George H. Gallup
23BA, 25MA, 28PHD, 67LLD

Achievement 1984

George H. Gallup's work in developing public opinion survey techniques over the past 50 years has made his name a household word. Scandinavian countries, whose languages do not include a world for "poll," have adopted his surname—Gallup—to rectify the omission.

Gallup's career in market research began when he was a political science student at the University of Iowa in the 1920s. Between his junior and senior years, he answered an advertisement for summer employment in St. Louis and became one of the 50 students hired by the Post-Dispatch to survey each and every reader of the newspaper. A go-getter who soon realized he was continuing to get the same answers, Gallup decided there had to be a better way.

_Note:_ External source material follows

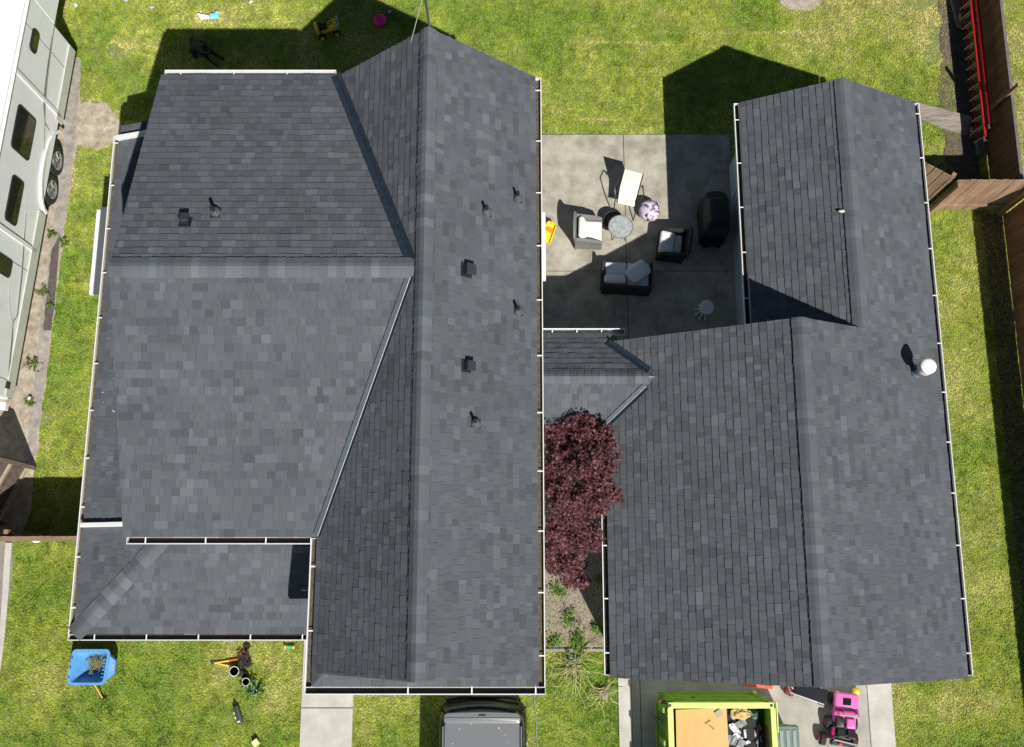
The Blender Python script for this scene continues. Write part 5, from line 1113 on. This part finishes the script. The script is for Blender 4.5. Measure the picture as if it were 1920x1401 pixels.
spots = ((1385, 1359, .24, .12, 35, GWR), (1378, 1368, .26, .11, -50, PAP), (1392, 1356, .16, .14, 30, GWR), (1373, 1361, .12, .08, 10, PAP), (1384, 1382, .2, .09, -40, PAP), (1372, 1388, .22, .18, -10, GWR), (1397, 1376, .05, .16, 5, PAP), (1390, 1395, .17, .13, 60, GWR), (1425, 1384, .03, .16, 10, PAP), (1386, 1400, .2, .1, 70, PAP), (1402, 1392, .1, .06, 20, PAP))
for i, (x, y, a, b, rz, mt1) in enumerate(spots):
    z = 1.06 + .01 * (i % 4); c = G(x, y, z); m = MB(); nx_ = 5
    vs = [((-.5 + ix / nx_) * a, (-.5 + iy / 2) * b, .045 * mn.noise(Vector((ix * .9, iy * .8, i * 3.3)))) for iy in range(3) for ix in range(nx_ + 1)]
    fs = [(iy * (nx_ + 1) + ix, iy * (nx_ + 1) + ix + 1, (iy + 1) * (nx_ + 1) + ix + 1, (iy + 1) * (nx_ + 1) + ix) for iy in range(2) for ix in range(nx_)]
    m.add(vs, fs, mt1); o = m.build('wrapper_scrap'); o.modifiers.new('s', 'SOLIDIFY').thickness = .006
    tag(o, names[i] + (' among the black bags in the green dumpster'), 'wrapper', 'loose wrappers in the dumpster', loc=(c.x, c.y, z), rz=R(rz))
# bin lid
GB = mat('grey_green_plastic', (.13, .18, .165), .45, noise=.12, nscale=5)
c0 = G(1453, 1359, .95); c1 = G(1497, 1359, .95); hwb = (c1.x - c0.x) / 2
bn = thing('wheelie_bin', 'grey green wheeled bin with ribbed lid beside the dumpster', 'bin', ((c0.x + c1.x) / 2, c0.y - .32, .05))
m = MB(); m.loft([rrect(hwb - .05, .24, 0.05, .05), rrect(hwb - .01, .30, .88, .06)], GB); m.build('body', bn, smooth=True)
m = MB(); m.loft([rrect(hwb, .32, .881, .06), rrect(hwb, .32, .90, .06), rrect(hwb - .03, .29, .94, .05)], GB)
for x_ in (-.13, 0, .13): m.b2((x_ - .035, -.28, .941), (x_ + .035, .22, .955), mat('pale_grey_green', (.24, .30, .285), .5))
m.build('lid', bn, smooth=False, bevel=.005)
for s_ in (-1, 1): m = MB(); m.cyl((s_ * (hwb - .04), -.26, .09), .09, .05, RUBBER, 16, axis='x'); m.build('wheel', bn)
# pink and black ride-on jeeps
PNK = mat('pink_plastic', (.74, .15, .46), .35); MAG = mat('magenta_plastic', (.30, .015, .10), .4)
c = G(1584, 1330, .3); jp = thing('toy_jeep', 'pink ride on toy jeep parked on the driveway facing the garage', 'toy car', (c.x, c.y, .046), R(-6))
m = MB(); m.rbox((0, .13, .30), (.50, .40, .16), .05, PNK); m.rbox((0, -.24, .22), (.48, .36, .12), .04, PNK); m.b2((-.25, -.08, .2), (-.19, -.02, .42), PNK); m.b2((.19, -.08, .2), (.25, -.02, .42), PNK); m.build('body', jp, smooth=True)
m = MB(); m.b2((-.24, -.05, .383), (.24, .01, .42), MAG); m.b2((-.16, -.06, .36), (.2, -.05, .40), BLACKM); m.build('dashboard', jp, bevel=.008)
m = MB(); m.rbox((0, .16, .385), (.17, .15, .02), .009, mat('glossy_black', (.01, .015, .02), .08)); m.build('hood_panel', jp)
m = MB(); m.tube([(-.22, -.05, .40), (-.2, -.10, .56), (.2, -.10, .56), (.22, -.05, .40)], .016, mat('grey_bar', (.4, .4, .42), .4), 8); m.build('windscreen_frame', jp, smooth=True)
m = MB(); m.M = Matrix.Translation((-.1, -.14, .46)) @ Matrix.Rotation(R(50), 4, 'X'); m.ring((0, 0, 0), .075, .012, BLACKM, 18, 6); m.build('steering_wheel', jp, smooth=True)
m = MB(); m.rbox((-.11, -.27, .30), (.19, .2, .10), .03, BLACKM); m.rbox((.11, -.27, .31), (.19, .2, .10), .03, PNK); m.build('seat', jp, smooth=True)
for sx in (-1, 1):
    for y_ in (.2, -.28): m = MB(); m.cyl((sx * .235, y_, .115), .115, .11, RUBBER, 20, axis='x'); m.build('wheel', jp, smooth=True)
for sx in (-1, 1): m = MB(); m.cyl((sx * .17, .335, .28), .035, .02, WHITE, 12, axis='y'); m.build('headlight', jp)
c = G(1577, 1375, .3); j2 = thing('toy_buggy', 'black ride on toy buggy with magenta fenders behind the pink jeep', 'toy car', (c.x, c.y, .046), R(-8))
m = MB(); m.rbox((.03, .0, .22), (.44, .46, .14), .04, BLACKM); m.b2((-.2, -.24, .16), (.27, -.16, .36), BLACKM); m.build('body', j2, smooth=True)
m = MB(); m.M = Matrix.Translation((.08, -.06, .38)) @ Matrix.Rotation(R(-28), 4, 'X'); m.rbox((-.10, .1, 0), (.17, .22, .05), .02, BLACKM); m.rbox((.11, .1, 0), (.17, .22, .05), .02, BLACKM); m.build('seat', j2, smooth=True)
m = MB(); m.rbox((-.19, -.02, .29), (.07, .26, .10), .03, MAG); m.rbox((.24, -.02, .29), (.07, .24, .08), .03, MAG); m.build('fender', j2, smooth=True)
m = MB(); m.tube([(-.19, -.24, .2), (-.17, -.13, .42), (.28, -.17, .42), (.28, -.26, .2)], .017, mat('grey_bar', (.4, .4, .42), .4), 8); m.b2((-.16, -.262, .14), (.28, -.245, .22), MATS['grey_bar']); m.build('roll_bar', j2, smooth=True)
m = MB(); m.ball((-.04, -.2, .39), (.045, .03, .02), mat('red_toy_light', (.75, .03, .05), .4), 12, 8); m.build('rear_light', j2)
for sx, y_ in ((-1, -.10), (1, -.05), (-.72, .24), (.8, .24)):
    m = MB(); m.cyl((sx * .31 - (.03 if sx < 0 else -.0), y_ - .06, .13), .135, .10, RUBBER, 20, axis='x'); wh = m.build('wheel', j2, smooth=True); m = MB(); m.cyl((sx * .375 - (.03 if sx < 0 else 0), y_ - .06, .13), .08, .02, MAG, 14, axis='x'); m.build('rim', wh)
# folded wagon in the gable shade
c = G(1512, 1303, .25); fw = thing('folding_wagon', 'dark folding wagon with metal frame half under the garage gable', 'wagon', (c.x, c.y, .046), R(-17))
m = MB(); m.rbox((.04, .08, .3), (.70, .28, .08), .03, mat('navy_canvas', (.006, .007, .012), .9)); m.build('canvas', fw, smooth=True)
m = MB(); m.tube([(-.36, -.05, .32), (.36, -.08, .32)], .012, STEEL, 8); m.tube([(-.36, -.05, .32), (-.40, .1, .1), (-.36, .15, .32)], .012, STEEL, 8); m.b2((-.2, -.11, .27), (.22, -.09, .31), ALU); m.build('frame', fw)
for x_ in (-.3, .38): m = MB(); m.cyl((x_, -.09, .08), .075, .04, RUBBER, 16, axis='y'); m.build('wheel', fw)
c = G(1478, 1296, .1); m = MB(); m.rbox((0, 0, .1), (.22, .16, .14), .05, mat('maroon_plastic', (.16, .01, .02), .5)); m.cyl((.1, -.06, .12), .05, .05, ALU, 14); tag(m.build('toy_scooter', smooth=True), 'maroon toy scooter poking out from under the garage gable', 'toy', loc=(c.x, c.y, .046), rz=R(-30))
c = G(1605, 1297, .15); m = MB(); m.ball((0, 0, .10), .085, YEL, 16, 10); tag(m.build('toy_ball', smooth=True), 'dull yellow ball behind the pink jeep', 'ball', loc=(c.x, c.y, .046))
c = G(1425, 1286, .35); m = MB(); OR2 = mat('orange_red_beam', (.62, .10, .03), .5); a_ = G(1392, 1283, .35) - c; b_ = G(1447, 1289, .35) - c; m.bar(a_ , b_ , .06, .1, OR2); m.b2((b_.x - .03, b_.y + .0, -.35), (b_.x + .01, b_.y + .05, -.03), OR2); m.b2((a_.x, a_.y, -.35), (a_.x + .04, a_.y + .05, -.03), OR2)
tag(m.build('saw_horse'), 'orange red barrier beam just under the garage gable edge', 'barrier', loc=(c.x, c.y, .40))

He returned to the University of Iowa and when the School of Journalism was founded in 1924, he was hired as one of its first four faculty members. In 1926, while he was enrolled as a graduate student in the University, Gallup founded the Quill and Scroll Society, and international fraternity for high school journalists that today boasts more then 11,000 chapters around the world.

By the late 1920s, Gallup was wondering if and how an election's outcome might be accurately predicted—and he hadn't forgotten that hot summer knocking on doors in St. Louis. His father-in-law, Alex Miller, had lost his bid for the governorship of Iowa, while his mother-in-law was elected Secretary of State a few years later. Gallup was convinced that the sampling technique he had developed for his doctoral dissertation ("A New Technique for Objective Methods for Measuring Reader Interests in Newspapers") could also predict the outcome of political races.

The technique worked and led Gallup to establish the American Institute of Public Opinion (the Gallup Poll) in 1935. Gallup, who earned all three of his degrees from the University of Iowa(23BA, 25MA, 28PhD), remains the world's foremost public opinion statistician today.

As the principal inventor of a surrogate for democratic decision making, Gallup was able to provide information about the will of the people. He effectively bottled the air of democracy and gave leaders a guide to leadership.